- **Problem description**
Set down the material below in full, matching it exactly.

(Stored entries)
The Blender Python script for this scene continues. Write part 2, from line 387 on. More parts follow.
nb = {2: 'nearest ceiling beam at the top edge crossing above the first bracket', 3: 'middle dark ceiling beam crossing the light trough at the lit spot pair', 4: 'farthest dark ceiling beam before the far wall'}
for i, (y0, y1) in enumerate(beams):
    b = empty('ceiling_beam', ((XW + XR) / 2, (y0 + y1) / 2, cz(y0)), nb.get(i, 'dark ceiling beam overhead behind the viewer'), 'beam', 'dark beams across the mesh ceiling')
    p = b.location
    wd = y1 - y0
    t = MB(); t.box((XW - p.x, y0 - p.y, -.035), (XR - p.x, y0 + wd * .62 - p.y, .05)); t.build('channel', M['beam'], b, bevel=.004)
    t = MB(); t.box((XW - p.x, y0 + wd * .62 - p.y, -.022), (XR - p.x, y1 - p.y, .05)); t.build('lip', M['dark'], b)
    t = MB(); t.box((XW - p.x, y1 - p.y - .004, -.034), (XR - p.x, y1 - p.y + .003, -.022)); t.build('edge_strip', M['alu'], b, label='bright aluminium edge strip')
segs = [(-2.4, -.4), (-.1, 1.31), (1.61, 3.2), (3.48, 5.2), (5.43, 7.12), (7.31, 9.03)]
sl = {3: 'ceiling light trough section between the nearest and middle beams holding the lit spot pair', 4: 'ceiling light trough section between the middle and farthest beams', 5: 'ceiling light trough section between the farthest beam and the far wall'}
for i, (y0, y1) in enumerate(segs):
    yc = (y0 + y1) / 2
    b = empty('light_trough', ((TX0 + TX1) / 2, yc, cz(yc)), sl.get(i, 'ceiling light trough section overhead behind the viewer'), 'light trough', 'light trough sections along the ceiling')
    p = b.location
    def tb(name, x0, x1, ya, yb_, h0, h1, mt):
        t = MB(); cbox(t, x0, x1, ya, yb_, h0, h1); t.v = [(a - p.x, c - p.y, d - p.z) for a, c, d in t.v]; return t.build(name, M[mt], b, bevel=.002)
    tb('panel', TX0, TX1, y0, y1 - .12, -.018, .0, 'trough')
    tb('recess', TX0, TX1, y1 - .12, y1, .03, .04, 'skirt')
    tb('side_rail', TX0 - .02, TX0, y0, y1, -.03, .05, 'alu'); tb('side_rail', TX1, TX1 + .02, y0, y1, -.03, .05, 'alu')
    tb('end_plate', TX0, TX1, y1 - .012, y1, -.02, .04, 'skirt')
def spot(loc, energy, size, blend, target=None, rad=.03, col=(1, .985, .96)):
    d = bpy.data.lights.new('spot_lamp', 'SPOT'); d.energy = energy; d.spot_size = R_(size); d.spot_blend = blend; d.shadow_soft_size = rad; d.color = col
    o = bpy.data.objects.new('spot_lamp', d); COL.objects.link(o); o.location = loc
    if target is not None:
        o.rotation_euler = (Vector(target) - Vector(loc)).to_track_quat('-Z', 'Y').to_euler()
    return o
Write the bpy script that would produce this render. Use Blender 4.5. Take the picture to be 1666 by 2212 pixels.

- **Response**
The Blender Python script for this scene continues. Write part 2, from line 387 on. More parts follow.
nb = {2: 'nearest ceiling beam at the top edge crossing above the first bracket', 3: 'middle dark ceiling beam crossing the light trough at the lit spot pair', 4: 'farthest dark ceiling beam before the far wall'}
for i, (y0, y1) in enumerate(beams):
    b = empty('ceiling_beam', ((XW + XR) / 2, (y0 + y1) / 2, cz(y0)), nb.get(i, 'dark ceiling beam overhead behind the viewer'), 'beam', 'dark beams across the mesh ceiling')
    p = b.location
    wd = y1 - y0
    t = MB(); t.box((XW - p.x, y0 - p.y, -.035), (XR - p.x, y0 + wd * .62 - p.y, .05)); t.build('channel', M['beam'], b, bevel=.004)
    t = MB(); t.box((XW - p.x, y0 + wd * .62 - p.y, -.022), (XR - p.x, y1 - p.y, .05)); t.build('lip', M['dark'], b)
    t = MB(); t.box((XW - p.x, y1 - p.y - .004, -.034), (XR - p.x, y1 - p.y + .003, -.022)); t.build('edge_strip', M['alu'], b, label='bright aluminium edge strip')
segs = [(-2.4, -.4), (-.1, 1.31), (1.61, 3.2), (3.48, 5.2), (5.43, 7.12), (7.31, 9.03)]
sl = {3: 'ceiling light trough section between the nearest and middle beams holding the lit spot pair', 4: 'ceiling light trough section between the middle and farthest beams', 5: 'ceiling light trough section between the farthest beam and the far wall'}
for i, (y0, y1) in enumerate(segs):
    yc = (y0 + y1) / 2
    b = empty('light_trough', ((TX0 + TX1) / 2, yc, cz(yc)), sl.get(i, 'ceiling light trough section overhead behind the viewer'), 'light trough', 'light trough sections along the ceiling')
    p = b.location
    def tb(name, x0, x1, ya, yb_, h0, h1, mt):
        t = MB(); cbox(t, x0, x1, ya, yb_, h0, h1); t.v = [(a - p.x, c - p.y, d - p.z) for a, c, d in t.v]; return t.build(name, M[mt], b, bevel=.002)
    tb('panel', TX0, TX1, y0, y1 - .12, -.018, .0, 'trough')
    tb('recess', TX0, TX1, y1 - .12, y1, .03, .04, 'skirt')
    tb('side_rail', TX0 - .02, TX0, y0, y1, -.03, .05, 'alu'); tb('side_rail', TX1, TX1 + .02, y0, y1, -.03, .05, 'alu')
    tb('end_plate', TX0, TX1, y1 - .012, y1, -.02, .04, 'skirt')
def spot(loc, energy, size, blend, target=None, rad=.03, col=(1, .985, .96)):
    d = bpy.data.lights.new('spot_lamp', 'SPOT'); d.energy = energy; d.spot_size = R_(size); d.spot_blend = blend; d.shadow_soft_size = rad; d.color = col
    o = bpy.data.objects.new('spot_lamp', d); COL.objects.link(o); o.location = loc
    if target is not None:
        o.rotation_euler = (Vector(target) - Vector(loc)).to_track_quat('-Z', 'Y').to_euler()
    return o
Write the bpy script that would produce this render. Use Blender 4.5. Take the picture to be 1666 by 2212 pixels.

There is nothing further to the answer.